Saturday, September 09, 2006

Good news for the bums

The Economist of last week carries heartening news for public-transport aficionados. It says that "light-rails" (a cross between Mumbai locals and Kolkota trams) are getting more and more popular in the United States. Portland (Oregon) leads the way with its MAX, and is being followed down the route by a bunch of other cities.

One interesting thing I learnt from the article is that in the US, buses are thought of to be the refuge for the "poor, drunk and the illegal" while commuter trains have greater acceptability. My daily commute involves one leg on a bus so its funny that I never reflected on this, but the article is right. It now strikes me that most of my acquaintances on the bus are school students (from poorer families who cannot afford to pay for the school bus), old people on assistance and the regular entrouge of bums. A couple of Latinos who do service jobs are the only other work riders. On the other hand, a lot of people on the light rail are park-and-riding white-collared downtown workers.
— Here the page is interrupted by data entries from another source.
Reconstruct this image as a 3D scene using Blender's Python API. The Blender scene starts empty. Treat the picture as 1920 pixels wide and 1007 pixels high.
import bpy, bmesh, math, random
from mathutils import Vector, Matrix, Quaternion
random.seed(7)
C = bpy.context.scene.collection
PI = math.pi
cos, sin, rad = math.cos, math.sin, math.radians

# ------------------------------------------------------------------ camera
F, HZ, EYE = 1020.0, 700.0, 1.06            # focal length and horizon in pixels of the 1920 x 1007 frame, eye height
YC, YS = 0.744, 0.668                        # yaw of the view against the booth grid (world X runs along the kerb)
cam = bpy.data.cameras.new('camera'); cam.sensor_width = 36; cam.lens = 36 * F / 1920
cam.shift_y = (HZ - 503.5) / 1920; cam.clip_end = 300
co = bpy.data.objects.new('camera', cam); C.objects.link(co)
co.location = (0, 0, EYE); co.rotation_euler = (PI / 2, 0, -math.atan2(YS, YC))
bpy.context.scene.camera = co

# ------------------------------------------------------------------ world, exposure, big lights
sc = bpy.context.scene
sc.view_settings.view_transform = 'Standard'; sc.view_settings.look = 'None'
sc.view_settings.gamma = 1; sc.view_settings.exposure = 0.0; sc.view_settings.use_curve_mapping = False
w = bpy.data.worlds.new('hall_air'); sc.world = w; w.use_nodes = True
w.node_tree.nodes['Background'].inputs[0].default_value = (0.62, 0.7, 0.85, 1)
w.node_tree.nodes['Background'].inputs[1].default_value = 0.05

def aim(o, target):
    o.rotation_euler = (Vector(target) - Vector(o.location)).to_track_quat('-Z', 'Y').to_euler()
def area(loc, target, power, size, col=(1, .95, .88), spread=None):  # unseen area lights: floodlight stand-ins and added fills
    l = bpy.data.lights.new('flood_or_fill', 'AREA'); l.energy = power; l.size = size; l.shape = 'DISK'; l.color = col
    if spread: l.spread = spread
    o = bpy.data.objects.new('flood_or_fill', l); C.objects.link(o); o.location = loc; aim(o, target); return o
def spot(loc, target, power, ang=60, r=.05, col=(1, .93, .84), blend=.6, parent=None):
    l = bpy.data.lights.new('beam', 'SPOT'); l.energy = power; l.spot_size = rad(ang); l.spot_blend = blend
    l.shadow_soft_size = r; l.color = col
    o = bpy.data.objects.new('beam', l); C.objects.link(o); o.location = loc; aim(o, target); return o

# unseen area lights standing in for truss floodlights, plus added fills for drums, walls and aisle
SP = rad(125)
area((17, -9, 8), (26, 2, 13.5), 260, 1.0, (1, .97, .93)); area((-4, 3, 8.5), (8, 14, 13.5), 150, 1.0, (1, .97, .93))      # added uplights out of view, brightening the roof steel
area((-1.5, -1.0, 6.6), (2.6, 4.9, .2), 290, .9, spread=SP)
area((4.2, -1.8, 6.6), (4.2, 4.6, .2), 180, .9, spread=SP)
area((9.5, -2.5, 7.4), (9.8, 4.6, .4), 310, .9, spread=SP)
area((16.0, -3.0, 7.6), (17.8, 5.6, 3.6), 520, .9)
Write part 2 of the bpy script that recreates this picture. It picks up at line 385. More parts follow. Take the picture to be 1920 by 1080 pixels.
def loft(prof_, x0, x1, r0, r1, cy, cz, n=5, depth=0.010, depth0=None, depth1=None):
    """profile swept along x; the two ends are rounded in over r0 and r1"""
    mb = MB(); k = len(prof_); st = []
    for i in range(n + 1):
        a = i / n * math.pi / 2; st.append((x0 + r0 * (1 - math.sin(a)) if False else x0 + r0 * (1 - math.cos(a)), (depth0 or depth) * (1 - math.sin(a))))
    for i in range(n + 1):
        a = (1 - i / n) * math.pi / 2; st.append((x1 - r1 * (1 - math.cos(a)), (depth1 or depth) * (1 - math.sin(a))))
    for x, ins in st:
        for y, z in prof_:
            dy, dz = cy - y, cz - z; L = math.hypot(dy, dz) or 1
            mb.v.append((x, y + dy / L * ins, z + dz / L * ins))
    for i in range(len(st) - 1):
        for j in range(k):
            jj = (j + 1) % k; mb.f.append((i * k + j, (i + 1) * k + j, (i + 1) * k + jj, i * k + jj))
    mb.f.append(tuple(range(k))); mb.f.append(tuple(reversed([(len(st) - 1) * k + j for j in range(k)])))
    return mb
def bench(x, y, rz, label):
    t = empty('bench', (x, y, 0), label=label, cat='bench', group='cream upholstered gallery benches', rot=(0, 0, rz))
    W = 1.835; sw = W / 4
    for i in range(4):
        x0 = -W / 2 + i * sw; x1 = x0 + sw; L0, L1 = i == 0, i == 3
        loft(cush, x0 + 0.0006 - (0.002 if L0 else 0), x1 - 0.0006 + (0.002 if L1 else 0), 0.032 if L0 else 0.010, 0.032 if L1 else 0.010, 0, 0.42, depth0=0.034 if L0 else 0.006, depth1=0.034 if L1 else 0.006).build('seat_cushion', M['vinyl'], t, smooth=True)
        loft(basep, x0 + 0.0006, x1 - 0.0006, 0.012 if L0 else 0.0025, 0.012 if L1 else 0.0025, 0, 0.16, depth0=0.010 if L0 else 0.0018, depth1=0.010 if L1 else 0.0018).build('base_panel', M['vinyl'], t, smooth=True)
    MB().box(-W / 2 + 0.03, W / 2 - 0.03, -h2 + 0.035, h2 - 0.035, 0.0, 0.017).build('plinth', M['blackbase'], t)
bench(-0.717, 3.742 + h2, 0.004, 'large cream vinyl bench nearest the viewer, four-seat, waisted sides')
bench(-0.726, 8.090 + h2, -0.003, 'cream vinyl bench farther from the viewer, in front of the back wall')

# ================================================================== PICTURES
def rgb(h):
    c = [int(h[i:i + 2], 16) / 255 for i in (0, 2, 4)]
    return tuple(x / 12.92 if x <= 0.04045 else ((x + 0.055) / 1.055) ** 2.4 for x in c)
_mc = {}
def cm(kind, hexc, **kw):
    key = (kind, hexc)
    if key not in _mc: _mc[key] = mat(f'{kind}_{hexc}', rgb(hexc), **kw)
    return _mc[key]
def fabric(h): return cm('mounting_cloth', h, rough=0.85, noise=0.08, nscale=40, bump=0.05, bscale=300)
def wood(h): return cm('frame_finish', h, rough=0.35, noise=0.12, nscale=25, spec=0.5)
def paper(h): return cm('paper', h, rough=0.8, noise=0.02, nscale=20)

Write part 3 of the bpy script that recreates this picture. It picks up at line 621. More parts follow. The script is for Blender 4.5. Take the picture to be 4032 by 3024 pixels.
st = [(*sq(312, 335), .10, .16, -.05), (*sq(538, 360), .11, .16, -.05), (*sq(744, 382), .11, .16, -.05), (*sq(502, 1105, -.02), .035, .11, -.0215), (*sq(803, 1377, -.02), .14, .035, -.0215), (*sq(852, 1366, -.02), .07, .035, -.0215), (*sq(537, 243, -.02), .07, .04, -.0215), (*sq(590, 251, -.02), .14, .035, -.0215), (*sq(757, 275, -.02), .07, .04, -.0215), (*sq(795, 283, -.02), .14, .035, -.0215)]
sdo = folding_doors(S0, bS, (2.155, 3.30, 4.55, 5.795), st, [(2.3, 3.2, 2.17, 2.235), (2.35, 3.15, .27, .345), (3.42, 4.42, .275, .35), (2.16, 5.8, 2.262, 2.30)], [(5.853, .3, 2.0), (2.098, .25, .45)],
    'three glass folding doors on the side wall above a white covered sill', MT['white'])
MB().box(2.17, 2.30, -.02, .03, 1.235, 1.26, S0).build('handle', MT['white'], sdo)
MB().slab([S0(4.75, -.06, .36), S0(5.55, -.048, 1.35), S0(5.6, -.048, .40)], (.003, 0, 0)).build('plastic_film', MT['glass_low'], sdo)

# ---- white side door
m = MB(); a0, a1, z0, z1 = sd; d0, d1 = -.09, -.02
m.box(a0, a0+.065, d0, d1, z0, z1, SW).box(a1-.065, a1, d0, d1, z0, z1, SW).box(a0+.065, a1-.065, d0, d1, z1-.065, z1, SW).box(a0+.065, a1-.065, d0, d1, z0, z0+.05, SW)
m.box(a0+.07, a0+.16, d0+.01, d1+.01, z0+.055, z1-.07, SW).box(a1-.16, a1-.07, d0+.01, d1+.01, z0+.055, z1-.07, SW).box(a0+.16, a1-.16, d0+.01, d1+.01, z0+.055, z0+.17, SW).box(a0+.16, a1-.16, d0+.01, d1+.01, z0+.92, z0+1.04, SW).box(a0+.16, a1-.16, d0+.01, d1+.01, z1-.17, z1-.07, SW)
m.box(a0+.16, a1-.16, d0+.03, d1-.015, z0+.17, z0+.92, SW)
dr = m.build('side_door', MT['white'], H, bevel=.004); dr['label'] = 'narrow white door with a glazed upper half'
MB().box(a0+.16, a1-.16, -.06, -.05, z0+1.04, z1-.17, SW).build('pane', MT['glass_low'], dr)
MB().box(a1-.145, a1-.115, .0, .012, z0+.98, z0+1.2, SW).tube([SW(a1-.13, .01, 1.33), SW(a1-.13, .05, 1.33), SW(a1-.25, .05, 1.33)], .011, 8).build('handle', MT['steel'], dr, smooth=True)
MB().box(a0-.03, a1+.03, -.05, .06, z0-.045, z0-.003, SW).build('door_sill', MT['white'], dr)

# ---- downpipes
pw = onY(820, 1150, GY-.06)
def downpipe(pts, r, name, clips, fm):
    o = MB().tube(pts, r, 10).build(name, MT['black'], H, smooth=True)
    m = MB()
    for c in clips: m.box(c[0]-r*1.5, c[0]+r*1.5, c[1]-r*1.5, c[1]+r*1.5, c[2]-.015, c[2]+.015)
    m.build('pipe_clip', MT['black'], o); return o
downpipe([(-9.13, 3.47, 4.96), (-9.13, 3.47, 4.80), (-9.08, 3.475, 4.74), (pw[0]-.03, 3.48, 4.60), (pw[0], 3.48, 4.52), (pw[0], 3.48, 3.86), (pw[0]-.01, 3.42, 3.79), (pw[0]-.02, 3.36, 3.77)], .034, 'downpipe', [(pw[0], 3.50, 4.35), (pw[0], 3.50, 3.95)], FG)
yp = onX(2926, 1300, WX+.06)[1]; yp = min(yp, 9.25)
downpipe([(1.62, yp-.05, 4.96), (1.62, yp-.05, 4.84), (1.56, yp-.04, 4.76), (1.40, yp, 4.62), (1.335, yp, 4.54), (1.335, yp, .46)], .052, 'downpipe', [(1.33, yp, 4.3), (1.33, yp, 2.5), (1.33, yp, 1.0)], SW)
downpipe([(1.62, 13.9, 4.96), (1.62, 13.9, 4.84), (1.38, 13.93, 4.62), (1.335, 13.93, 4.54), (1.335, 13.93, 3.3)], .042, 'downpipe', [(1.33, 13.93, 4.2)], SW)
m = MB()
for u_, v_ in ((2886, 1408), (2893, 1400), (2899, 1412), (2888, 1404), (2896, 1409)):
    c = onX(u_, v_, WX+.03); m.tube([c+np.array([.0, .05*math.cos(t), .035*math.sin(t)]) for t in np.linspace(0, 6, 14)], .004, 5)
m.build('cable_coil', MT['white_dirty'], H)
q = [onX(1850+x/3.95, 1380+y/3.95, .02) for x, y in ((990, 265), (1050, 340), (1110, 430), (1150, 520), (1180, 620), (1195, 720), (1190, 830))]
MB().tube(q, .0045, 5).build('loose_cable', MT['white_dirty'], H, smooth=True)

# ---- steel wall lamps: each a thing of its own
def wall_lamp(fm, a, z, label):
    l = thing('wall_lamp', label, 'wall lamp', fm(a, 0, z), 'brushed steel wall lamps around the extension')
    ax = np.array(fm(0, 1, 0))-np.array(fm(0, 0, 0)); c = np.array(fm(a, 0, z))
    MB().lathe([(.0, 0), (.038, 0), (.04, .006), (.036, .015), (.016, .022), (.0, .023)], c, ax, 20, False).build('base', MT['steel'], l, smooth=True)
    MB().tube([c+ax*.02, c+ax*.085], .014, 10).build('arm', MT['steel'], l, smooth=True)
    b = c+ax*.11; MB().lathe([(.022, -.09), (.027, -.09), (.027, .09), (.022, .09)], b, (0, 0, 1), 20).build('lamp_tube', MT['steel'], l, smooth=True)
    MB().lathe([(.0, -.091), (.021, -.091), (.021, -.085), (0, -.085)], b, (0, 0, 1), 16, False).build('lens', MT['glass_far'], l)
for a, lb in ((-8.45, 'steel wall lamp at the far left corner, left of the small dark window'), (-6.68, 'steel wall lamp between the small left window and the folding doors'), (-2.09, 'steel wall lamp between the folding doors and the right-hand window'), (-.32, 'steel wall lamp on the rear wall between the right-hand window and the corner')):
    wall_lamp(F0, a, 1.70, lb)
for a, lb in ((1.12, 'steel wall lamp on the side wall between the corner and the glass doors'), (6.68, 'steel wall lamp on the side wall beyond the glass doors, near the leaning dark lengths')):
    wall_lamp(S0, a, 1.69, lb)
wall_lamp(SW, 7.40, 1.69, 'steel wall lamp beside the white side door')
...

With all the optimism, the article raises a key question - inspite of the growth in public transit, is it enough to lure people out of their cars? Enticements such as wireless on Caltrain near Palo Alto and on Sound Transit in Seattle might pull some people, but the main enticement will of course be high gas prices. Transit systems have detailed statistics of changes in ridership numbers, but I have my own little survey. As of today, I am the only one in my office who takes public transit. I will be watching that as gas goes sky high. One co-worker speculates that the 0.3 miles of walk to the station from our office wont seem such a lot to him when gas prices are $5 per gallon.